Imagine the potential for faking future scandals, whether it is in immersive VR, or as conventional footage deploying some of the same techniques, in which a conspiracy theorist’s dreams come true. Imagine a walking, talking, scanned copy of Hillary Clinton, or some other anti-populist, or an aide, made to say or do whatever the creator of the footage wanted.

How will it be checked? Who will control the verification on what is real footage and a real event and what is not? How will leaders, and eventually citizens, establish the difference between what is real and what looks real but was made by a trickster or a foreign government when it all seems authentic and denials are disbelieved?

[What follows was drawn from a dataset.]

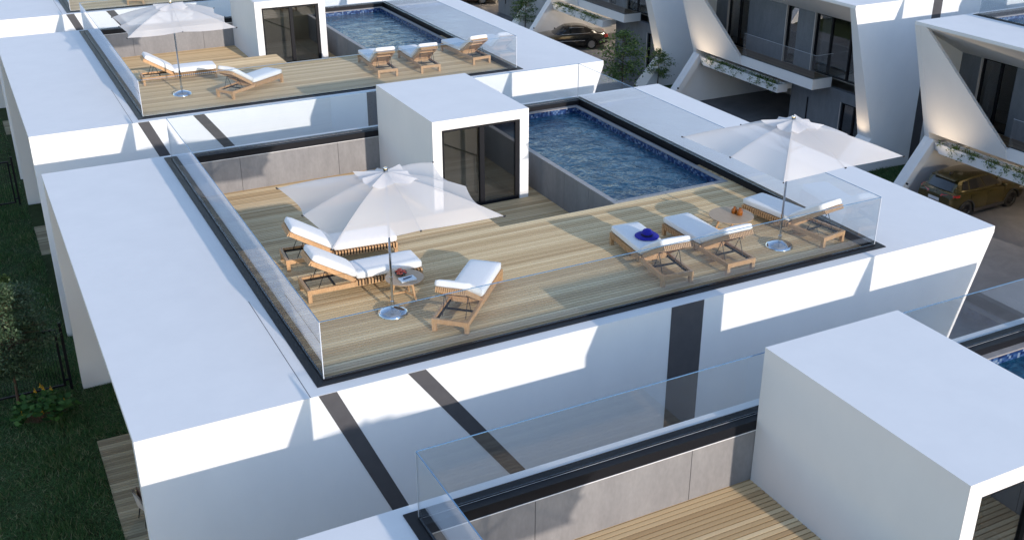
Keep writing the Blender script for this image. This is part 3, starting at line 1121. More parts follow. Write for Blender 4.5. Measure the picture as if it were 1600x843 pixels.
lounger_near((.732, 2.646), (1, -.03), "teak sun lounger whose foot end reaches the small table with the red fruit bowl")
lounger_near((.765, 3.893), (1, -.085), "teak sun lounger half under the left parasol, behind the lounger by the fruit bowl")
lounger_near((.729, 3.366 + PER), (1, -.04), "teak sun lounger beside the single parasol on the terrace behind")
lounger_near((2.451, 1.034 + PER), (.83, .555), "teak sun lounger turned diagonally on the terrace behind")
lounger((6.381, 1.322 + PER), (.06, 1), "left of three teak loungers in a row by the pool of the terrace behind")
lounger((7.569, 1.212 + PER), (.04, 1), "middle of three teak loungers in a row by the pool of the terrace behind")
lounger((9.187, 1.393 + PER), (-.08, 1), "right of three teak loungers in a row by the pool of the terrace behind")
lounger((2.1, .95 + 2 * PER), (.25, 1), "teak lounger of which only the legs show at the top left edge")
lounger((5.0, .75 + 2 * PER), (-.1, 1), "teak lounger whose legs show just above the single parasol's tip at the top edge")


# ------------------------------------------------------------------ parasols
def make_parasol(xyz, label, rz=0.0):
    R = thing("parasol", xyz, label, "parasol", rz, "white square parasols on chrome feet")
    base = [(0, .1), (.03, .1), (.1, .085), (.2, .055), (.235, .02), (.24, 0.0), (0, 0)]
    part("base", lambda b: b.lathe(base, 40), M['chrome'], R, key="pbase", angle=40)
    part("pole", lambda b: [b.lathe([(0, .09), (.019, .09), (.019, .55), (.023, .551), (.023, .6), (.018, .601), (.018, 2.27), (0, 2.27)], 14), b.lathe([(.019, .12), (.03, .121), (.03, .2), (.019, .201)], 14)], M['chrome'], R, key="ppole", angle=40)
    zr, za = 1.80, 2.24        # rim and apex
    rc, rm = 1.77, 1.25        # corner and mid rib lengths
    tips = []
    for k in range(8):
        r = rc if k % 2 else rm
        t = math.pi / 4 * k
        tips.append((r * math.cos(t), r * math.sin(t), zr + (.02 if k % 2 == 0 else 0.0)))

    def surf(k, u, s):
        """point on panel k: u across 0..1, s from apex 0..1"""
        A, B = Vector(tips[k]), Vector(tips[(k + 1) % 8])
        rim = A.lerp(B, u)
        sag = math.sin(math.pi * u)
        p = Vector((0, 0, za)).lerp(rim, s)
        p.z += .05 * math.sin(math.pi * s)              # ribs bow upward
        p.z -= .05 * sag * s                            # fabric dips between the ribs
        if s > 0:                                       # scalloped edge
            pull = .075 * sag * s ** 3
            p.x *= 1 - pull
            p.y *= 1 - pull
        return p

    def can(b):
        nu, ns = 8, 12
        for k in range(8):
            vs = [surf(k, i / nu, .03 + .97 * j / ns) for j in range(ns + 1) for i in range(nu + 1)]
            b.add(vs, [(j * (nu + 1) + i, j * (nu + 1) + i + 1, (j + 1) * (nu + 1) + i + 1, (j + 1) * (nu + 1) + i) for j in range(ns) for i in range(nu)])
    o = part("canopy", can, M['canopy'], R, key="pcan", smooth=True)

    def vent(b):
        nu, ns = 8, 5
        for k in range(8):
            vs = []
            for j in range(ns + 1):
                for i in range(nu + 1):
                    u = i / nu
                    p = surf(k, u, .03 + (.25 + .012 * math.sin(11 * k + 3 * math.pi * u)) * j / ns)
                    g_ = j / ns
                    p.z += .024 + .022 * g_ * (1 - math.sin(math.pi * u)) ** 3 - .008 * g_ * math.sin(math.pi * u) ** 2 + .009 * g_ ** 3 * math.sin(5 * k + 9 * u)
                    vs.append(p)
            b.add(vs, [(j * (nu + 1) + i, j * (nu + 1) + i + 1, (j + 1) * (nu + 1) + i + 1, (j + 1) * (nu + 1) + i) for j in range(ns) for i in range(nu)])
    part("vent_cap", vent, M['canopy'], R, key="pvent", smooth=True)
    for k in range(8):
        tp = Vector(tips[k])

        def rib(b):
            pts_ = [surf(k, 0, s) - Vector((0, 0, .014)) for s in (.04, .3, .6, .85, 1.0)]
            for p, q in zip(pts_, pts_[1:]):
                b.tube(p, q, .008, n=6)
            b.tube(surf(k, 0, .42) - Vector((0, 0, .02)), (0.02 * math.cos(math.pi / 4 * k), .02 * math.sin(math.pi / 4 * k), 1.72), .006, n=6)
        rb = part("rib", rib, M['steel'], R, key=("prib", k))
        part("rib_tip", lambda b: b.tube(tp - Vector((0, 0, .012)), tp * 1.018 - Vector((0, 0, .03)), .012, n=6), M['trim'], rb, key=("ptip", k))
    part("finial", lambda b: b.lathe([(0, 2.32), (.03, 2.315), (.036, 2.29), (.036, 2.25), (.02, 2.245), (0, 2.245)], 14), M['chrome'], R, key="pfin", angle=40)
    part("hub", lambda b: b.lathe([(.019, 1.70), (.045, 1.70), (.045, 1.75), (.019, 1.75)], 12), M['steel'], R, key="phub")
    return R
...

Up-market consumers are worried and they are now prepared to pay for what is genuine and trusted, but that discipline may not apply in the mass market, with obvious benefits for populist politicians and trainee demagogues.

Although conventional publishers and journalists are flawed, we are constrained by the laws of libel in print and online and mostly try to get it right, unlike the shadowy producers of authentic-looking propaganda that can then be dispersed unchecked on Facebook and Google, both pretending not to be the publishers of this stuff when that is just what they are.

Twitter’s answer – not much, but better than nothing – is a blue tick which verifies users as being who they say they are. There’s a thought. We may all need the equivalent, a life tick or time stamp proclaiming “yes this is me, I endorse this message”, as a basic requirement for doing anything such as posting on social media, or making a payment. I’m only half-joking. I haven’t been drinking any prossecco or red wine yet at the Alpine Fellowship or in Harry’s Bar. Not yet. That comes this evening.